Clifton Adams was one of the best of the hardboiled Western writers who broke into the pulps in the late Forties and then went on to write dozens of excellent novels during the Fifties and Sixties. His story in this issue is a novelette about a wounded outlaw on the run called “There’s Hell in His Holster!” It’s a good story in its own right, but it has some historical significance, too. I believe it’s the first appearance of Tall Cameron, who, a couple of years later, would be the protagonist of Adams’ iconic Gold Medal novels THE DESPERADO and A NOOSE FOR THE DESPERADO. Neither of the novels is an expansion of this story, which is sort of an alternate universe take on the character, but Adams took a lot of Tall Cameron’s history from this tale.

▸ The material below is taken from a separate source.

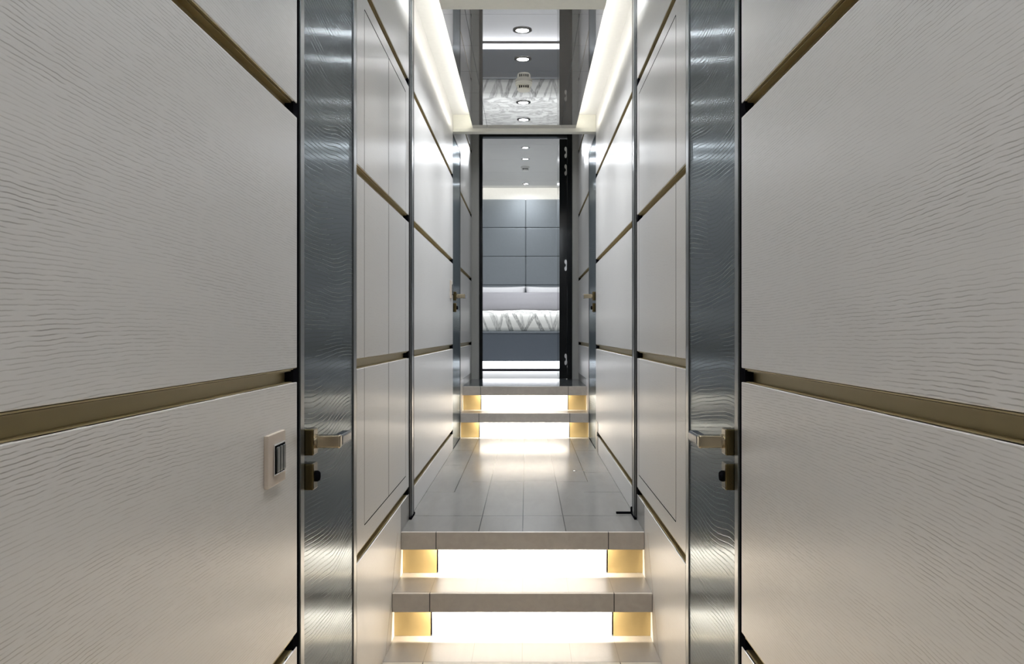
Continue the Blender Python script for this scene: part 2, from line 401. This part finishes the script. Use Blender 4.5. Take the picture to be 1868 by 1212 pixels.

Wilbur S. Peacock was a pulp editor as well as a writer. He turned out scores of Western, detective, and science fiction yarns and appears in this issue of DIME WESTERN with a short-short called “Reward of Merit”, about an old sheriff who’s been pushed out of his job in favor of a younger man. It’s well-written but the ending falls flat as far as I’m concerned. I generally like Peacock’s work but think this one was a misfire.

I’ve read good things about George C. Appell’s stories but don’t recall if I’ve ever read anything by him before. His short story “The Search” relies on a gimmick: not revealing one character’s true identity until the very end of the story. That’s kind of interesting, and the search of the title, a hunt for hidden loot, has promise, but overall the plot is muddled enough that it’s hard to follow and I didn’t care much for this story, either.

Peter Dawson, actually Jonathan Glidden, brother of Frederick “Luke Short” Glidden, was always dependable, and he comes through in this issue with the novelette “It’s Your Town—Die in It!” The story concerns a new marshal who believes he’s been roped into a town-taming job under false pretenses. He wants to abandon the job and leave town, but a beautiful new seamstress just arrived in the settlement, so maybe she’ll provide a reason for him to stay and have a showdown with the local hardcases. There’s really not a lot to this story, but it’s well-written and entertaining.

This issue wraps up with a novella by an author I’ve read quite a bit by lately, E. Hoffmann Price (although he’s credited incorrectly as E. Hoffman Price on the cover, TOC, and the story itself). “The Cowman Who Damned His Brand” has a very intriguing twist: the protagonist, a prospector who enjoys hunting for gold, falls in love with a woman who wants him to buy a ranch and settle down. So he buys a spread and inserts himself into the middle of a range war, fully intending to be a failure so he can convince the girl he needs to go back to prospecting. Of course, things don’t work out as he planned. This offbeat plot and Price’s talent for storytelling combine to make this a very good yarn.

This is a solid issue of DIME WESTERN with top-notch stories by Coburn, Bonham, Dawson, and Price, and the stories I didn’t much care for are readable and might be more to someone else’s taste. If you have a copy of it, it’s well worth pulling down from the shelf and reading.